Grave Yard, Athasselabbey, Co. Tipperary
Co. Tipperary |
Burial Grounds
At Athassel Abbey in County Tipperary, the dead have been laid to rest in spaces that were never designed for burial.
The cloister and nave, originally the preserve of Augustinian canons going about their daily liturgical routines, have long since been repurposed as a graveyard, turning the interior of one of medieval Ireland's largest priories into a place where headstones crowd among the remnants of carved stonework and roofless walls.

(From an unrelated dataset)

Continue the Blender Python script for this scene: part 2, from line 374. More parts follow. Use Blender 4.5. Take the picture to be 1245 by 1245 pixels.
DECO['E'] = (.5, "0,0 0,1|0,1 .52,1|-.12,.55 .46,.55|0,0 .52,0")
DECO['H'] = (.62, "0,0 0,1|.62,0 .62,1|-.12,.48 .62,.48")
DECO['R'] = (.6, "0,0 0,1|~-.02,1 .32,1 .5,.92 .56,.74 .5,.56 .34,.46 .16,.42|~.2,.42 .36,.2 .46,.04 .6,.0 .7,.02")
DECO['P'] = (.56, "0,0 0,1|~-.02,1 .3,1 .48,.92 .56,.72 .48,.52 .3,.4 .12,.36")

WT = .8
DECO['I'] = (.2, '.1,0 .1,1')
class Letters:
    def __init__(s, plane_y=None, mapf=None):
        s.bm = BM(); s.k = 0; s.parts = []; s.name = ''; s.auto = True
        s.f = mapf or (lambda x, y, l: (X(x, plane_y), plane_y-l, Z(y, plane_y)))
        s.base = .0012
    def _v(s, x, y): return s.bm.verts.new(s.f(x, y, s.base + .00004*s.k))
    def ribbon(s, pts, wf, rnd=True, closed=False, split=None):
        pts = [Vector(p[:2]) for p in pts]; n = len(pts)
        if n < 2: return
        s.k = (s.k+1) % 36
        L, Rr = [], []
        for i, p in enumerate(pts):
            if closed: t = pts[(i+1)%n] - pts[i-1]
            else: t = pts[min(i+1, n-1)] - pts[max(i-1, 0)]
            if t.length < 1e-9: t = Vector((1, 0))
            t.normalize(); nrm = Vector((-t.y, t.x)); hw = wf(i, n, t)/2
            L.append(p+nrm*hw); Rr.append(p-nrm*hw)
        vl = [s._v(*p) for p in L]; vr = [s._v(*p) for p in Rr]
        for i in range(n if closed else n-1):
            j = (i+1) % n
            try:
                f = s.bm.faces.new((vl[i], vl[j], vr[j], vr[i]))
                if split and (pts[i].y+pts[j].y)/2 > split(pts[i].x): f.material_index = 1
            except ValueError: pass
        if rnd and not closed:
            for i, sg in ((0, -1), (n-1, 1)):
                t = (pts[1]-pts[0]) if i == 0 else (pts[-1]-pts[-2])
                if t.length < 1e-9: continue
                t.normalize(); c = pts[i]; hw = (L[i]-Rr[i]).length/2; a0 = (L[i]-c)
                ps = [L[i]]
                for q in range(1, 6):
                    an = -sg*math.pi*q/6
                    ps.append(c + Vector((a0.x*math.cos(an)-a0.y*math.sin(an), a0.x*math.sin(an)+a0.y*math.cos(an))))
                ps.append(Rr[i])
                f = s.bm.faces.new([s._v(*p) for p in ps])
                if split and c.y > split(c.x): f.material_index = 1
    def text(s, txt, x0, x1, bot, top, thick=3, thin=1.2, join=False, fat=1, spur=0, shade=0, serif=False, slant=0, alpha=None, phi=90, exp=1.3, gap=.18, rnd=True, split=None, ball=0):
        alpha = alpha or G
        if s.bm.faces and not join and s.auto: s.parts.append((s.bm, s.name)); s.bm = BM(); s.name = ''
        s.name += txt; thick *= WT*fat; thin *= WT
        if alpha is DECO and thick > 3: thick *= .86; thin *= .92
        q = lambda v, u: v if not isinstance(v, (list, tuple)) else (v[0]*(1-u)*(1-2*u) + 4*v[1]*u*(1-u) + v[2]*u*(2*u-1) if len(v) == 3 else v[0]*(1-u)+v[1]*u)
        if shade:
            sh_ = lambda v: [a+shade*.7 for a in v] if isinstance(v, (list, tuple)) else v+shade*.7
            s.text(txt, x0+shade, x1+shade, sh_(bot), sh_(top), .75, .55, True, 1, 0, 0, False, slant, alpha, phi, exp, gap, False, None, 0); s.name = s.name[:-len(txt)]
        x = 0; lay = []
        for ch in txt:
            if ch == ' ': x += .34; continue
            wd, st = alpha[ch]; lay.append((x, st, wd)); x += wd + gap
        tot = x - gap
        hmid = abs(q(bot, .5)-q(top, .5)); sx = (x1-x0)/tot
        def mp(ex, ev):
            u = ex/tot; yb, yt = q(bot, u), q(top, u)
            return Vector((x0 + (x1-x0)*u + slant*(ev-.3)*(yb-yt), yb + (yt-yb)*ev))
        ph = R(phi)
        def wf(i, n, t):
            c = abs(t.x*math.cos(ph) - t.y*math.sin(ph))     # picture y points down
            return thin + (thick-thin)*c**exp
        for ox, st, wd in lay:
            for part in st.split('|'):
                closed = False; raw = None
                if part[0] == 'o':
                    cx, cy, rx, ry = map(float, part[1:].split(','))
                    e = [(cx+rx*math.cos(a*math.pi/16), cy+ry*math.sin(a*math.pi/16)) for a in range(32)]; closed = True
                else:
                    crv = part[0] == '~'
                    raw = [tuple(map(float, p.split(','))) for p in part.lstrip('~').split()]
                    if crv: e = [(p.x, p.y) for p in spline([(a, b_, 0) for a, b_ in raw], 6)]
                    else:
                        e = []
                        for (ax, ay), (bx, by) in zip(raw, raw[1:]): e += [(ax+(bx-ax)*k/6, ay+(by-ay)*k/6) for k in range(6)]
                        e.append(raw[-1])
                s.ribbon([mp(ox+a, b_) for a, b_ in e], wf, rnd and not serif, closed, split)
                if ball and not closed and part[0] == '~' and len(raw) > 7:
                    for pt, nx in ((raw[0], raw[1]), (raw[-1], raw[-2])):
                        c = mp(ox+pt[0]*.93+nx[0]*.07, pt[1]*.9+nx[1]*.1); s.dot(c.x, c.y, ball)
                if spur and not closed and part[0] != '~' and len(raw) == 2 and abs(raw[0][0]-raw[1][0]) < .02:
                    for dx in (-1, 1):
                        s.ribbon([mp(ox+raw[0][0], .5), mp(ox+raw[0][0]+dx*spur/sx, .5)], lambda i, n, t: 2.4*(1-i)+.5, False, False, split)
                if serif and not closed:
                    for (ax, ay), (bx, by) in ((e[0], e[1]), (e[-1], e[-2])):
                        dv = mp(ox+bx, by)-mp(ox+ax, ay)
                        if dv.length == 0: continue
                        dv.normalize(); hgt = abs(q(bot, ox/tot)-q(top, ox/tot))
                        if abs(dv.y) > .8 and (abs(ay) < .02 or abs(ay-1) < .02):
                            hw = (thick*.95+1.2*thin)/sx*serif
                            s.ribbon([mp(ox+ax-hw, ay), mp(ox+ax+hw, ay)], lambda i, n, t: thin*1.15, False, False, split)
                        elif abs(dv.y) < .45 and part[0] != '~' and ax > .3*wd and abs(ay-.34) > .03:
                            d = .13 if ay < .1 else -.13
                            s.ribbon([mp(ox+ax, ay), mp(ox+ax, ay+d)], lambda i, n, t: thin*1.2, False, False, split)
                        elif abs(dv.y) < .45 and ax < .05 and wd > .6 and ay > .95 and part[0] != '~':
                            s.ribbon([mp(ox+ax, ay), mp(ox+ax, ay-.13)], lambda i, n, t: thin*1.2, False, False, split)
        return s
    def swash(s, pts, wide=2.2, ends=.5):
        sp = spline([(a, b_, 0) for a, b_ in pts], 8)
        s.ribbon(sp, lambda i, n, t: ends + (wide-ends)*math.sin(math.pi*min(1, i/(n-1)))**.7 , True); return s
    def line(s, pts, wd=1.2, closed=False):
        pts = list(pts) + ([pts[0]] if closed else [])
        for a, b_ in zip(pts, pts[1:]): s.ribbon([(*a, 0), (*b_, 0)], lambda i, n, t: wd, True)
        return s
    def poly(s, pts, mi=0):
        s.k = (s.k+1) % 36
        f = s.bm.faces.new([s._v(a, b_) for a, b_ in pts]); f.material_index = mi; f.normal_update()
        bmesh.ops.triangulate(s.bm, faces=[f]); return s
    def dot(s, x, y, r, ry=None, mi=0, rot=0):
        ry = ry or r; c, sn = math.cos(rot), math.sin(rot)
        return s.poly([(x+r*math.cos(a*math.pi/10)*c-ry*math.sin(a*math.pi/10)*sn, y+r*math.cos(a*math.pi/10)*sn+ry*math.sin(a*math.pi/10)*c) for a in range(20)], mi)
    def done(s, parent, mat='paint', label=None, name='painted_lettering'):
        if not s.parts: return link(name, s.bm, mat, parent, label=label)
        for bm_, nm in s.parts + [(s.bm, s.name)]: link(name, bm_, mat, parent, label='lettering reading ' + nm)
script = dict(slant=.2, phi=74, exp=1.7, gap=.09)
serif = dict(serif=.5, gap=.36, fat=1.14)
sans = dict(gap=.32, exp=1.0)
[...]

Athassel was founded in the late twelfth century and grew into an exceptionally extensive monastic complex, its footprint sprawling along the banks of the River Suir. The decision, at some point after the abbey fell into ruin, to use the cloister garth and the nave of the church for burials was not unusual in an Irish context. Communities frequently continued to inter their dead within the shells of dissolved or abandoned monasteries, treating the consecrated ground as still valid and the standing walls as a kind of enclosure. What makes Athassel particularly striking is the scale of the original structure into which the graves have been absorbed. The cloister, the covered walkway forming a square around a central open garth, and the nave, the main body of the church where the lay community would have gathered for worship, represent two of the most significant spaces in any monastic plan, and both here serve a purpose their builders would not have anticipated.